**Given material**
----------
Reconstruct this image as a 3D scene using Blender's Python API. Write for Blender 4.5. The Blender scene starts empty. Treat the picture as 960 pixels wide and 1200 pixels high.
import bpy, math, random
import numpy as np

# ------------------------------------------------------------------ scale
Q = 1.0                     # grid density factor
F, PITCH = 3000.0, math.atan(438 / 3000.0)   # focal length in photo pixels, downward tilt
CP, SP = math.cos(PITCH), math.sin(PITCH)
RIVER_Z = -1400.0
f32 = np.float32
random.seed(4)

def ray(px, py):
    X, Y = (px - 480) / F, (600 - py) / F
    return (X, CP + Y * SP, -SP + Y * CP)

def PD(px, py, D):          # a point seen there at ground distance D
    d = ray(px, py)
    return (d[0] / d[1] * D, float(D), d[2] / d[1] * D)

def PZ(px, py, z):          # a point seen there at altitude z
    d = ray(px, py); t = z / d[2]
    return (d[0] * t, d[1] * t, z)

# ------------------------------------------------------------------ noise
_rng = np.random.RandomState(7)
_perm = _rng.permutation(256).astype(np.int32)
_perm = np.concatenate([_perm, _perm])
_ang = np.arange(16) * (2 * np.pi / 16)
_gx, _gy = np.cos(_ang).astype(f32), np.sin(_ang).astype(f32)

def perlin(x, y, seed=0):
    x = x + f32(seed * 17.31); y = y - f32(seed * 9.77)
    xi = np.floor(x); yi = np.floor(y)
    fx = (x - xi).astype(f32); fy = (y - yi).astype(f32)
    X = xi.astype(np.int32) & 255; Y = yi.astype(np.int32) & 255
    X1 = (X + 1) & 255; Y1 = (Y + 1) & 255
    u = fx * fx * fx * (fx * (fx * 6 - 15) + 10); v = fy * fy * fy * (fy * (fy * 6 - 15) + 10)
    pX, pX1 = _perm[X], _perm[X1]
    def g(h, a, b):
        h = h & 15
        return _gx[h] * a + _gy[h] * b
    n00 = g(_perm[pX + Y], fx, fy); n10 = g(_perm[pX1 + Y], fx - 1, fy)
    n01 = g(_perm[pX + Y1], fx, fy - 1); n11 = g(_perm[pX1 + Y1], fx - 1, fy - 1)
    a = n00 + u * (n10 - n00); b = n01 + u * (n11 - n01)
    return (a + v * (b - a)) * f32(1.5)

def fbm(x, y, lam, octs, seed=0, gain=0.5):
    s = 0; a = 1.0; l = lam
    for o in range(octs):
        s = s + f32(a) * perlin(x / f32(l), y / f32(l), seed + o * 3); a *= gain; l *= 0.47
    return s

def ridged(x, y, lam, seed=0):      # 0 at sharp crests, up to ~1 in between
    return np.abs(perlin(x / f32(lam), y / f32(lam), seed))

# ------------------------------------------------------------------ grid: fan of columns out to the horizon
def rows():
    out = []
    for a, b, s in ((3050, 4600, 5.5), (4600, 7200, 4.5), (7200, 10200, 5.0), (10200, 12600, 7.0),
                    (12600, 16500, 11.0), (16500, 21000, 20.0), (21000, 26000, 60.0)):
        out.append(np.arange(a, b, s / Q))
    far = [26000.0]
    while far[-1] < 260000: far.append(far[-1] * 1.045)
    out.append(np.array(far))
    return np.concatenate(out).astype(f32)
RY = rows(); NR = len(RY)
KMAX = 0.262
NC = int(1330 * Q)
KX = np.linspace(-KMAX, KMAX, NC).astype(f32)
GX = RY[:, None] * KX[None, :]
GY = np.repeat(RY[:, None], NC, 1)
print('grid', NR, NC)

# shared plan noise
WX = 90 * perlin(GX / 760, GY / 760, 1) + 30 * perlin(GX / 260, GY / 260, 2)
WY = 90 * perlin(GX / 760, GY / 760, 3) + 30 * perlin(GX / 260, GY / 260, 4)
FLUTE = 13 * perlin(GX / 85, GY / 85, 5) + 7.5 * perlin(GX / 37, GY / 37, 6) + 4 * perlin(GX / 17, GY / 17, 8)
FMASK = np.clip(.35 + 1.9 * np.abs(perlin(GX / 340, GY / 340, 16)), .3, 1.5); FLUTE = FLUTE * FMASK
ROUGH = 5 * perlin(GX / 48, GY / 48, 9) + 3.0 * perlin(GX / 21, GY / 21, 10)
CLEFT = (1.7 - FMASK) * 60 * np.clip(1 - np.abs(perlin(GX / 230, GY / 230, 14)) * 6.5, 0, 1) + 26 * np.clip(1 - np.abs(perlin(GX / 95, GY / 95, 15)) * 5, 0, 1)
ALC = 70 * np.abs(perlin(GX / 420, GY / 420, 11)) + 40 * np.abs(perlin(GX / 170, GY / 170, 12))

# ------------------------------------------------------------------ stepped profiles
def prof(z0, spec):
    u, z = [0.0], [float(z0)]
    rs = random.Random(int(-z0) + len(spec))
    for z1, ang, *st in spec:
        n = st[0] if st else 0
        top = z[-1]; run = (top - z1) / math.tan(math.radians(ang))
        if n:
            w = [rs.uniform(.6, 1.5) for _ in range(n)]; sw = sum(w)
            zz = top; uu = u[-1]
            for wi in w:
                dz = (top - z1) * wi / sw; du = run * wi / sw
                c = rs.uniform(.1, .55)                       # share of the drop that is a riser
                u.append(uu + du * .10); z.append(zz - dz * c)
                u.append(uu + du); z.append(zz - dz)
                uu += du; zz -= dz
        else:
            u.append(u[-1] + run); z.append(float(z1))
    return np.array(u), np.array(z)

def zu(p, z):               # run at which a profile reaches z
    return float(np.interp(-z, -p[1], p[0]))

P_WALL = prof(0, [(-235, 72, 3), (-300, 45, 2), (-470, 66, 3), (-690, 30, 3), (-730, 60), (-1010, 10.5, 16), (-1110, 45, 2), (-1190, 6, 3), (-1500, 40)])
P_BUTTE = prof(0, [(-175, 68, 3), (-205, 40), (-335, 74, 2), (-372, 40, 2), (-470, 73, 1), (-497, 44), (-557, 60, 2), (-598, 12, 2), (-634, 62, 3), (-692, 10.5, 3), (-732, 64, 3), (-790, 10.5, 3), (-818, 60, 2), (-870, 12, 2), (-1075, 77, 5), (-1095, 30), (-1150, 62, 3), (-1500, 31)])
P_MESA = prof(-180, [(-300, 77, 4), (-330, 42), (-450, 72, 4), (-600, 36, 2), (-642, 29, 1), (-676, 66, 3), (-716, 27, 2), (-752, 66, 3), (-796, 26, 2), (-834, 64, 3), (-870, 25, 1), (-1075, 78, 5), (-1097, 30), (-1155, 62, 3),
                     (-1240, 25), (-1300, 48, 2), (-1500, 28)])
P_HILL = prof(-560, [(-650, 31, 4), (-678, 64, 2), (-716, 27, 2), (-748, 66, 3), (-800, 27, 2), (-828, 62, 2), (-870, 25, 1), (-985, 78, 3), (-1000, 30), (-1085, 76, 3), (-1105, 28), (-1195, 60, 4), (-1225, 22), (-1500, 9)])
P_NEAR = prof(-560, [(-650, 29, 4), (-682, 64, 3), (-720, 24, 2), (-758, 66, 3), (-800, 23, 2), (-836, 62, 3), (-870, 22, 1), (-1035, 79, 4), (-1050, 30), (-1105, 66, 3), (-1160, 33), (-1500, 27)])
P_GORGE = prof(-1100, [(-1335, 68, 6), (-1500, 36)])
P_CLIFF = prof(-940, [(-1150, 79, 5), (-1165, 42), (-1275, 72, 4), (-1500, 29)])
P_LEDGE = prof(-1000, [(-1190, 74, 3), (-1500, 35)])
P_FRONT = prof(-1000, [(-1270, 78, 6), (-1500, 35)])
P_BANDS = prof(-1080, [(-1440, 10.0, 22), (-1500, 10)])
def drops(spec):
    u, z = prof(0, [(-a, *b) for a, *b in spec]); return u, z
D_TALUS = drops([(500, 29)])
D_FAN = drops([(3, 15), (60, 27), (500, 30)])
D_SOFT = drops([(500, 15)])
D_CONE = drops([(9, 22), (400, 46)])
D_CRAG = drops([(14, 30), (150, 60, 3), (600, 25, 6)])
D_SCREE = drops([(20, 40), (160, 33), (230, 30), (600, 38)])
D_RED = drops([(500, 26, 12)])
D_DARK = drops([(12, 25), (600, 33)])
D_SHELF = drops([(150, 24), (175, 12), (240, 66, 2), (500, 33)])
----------
**Objective**
Extract the first line above and each line after it up to and including the one with "random.seed(4)", please, exactly and with nothing else.

**Task answer**
Reconstruct this image as a 3D scene using Blender's Python API. Write for Blender 4.5. The Blender scene starts empty. Treat the picture as 960 pixels wide and 1200 pixels high.
import bpy, math, random
import numpy as np

# ------------------------------------------------------------------ scale
Q = 1.0                     # grid density factor
F, PITCH = 3000.0, math.atan(438 / 3000.0)   # focal length in photo pixels, downward tilt
CP, SP = math.cos(PITCH), math.sin(PITCH)
RIVER_Z = -1400.0
f32 = np.float32
random.seed(4)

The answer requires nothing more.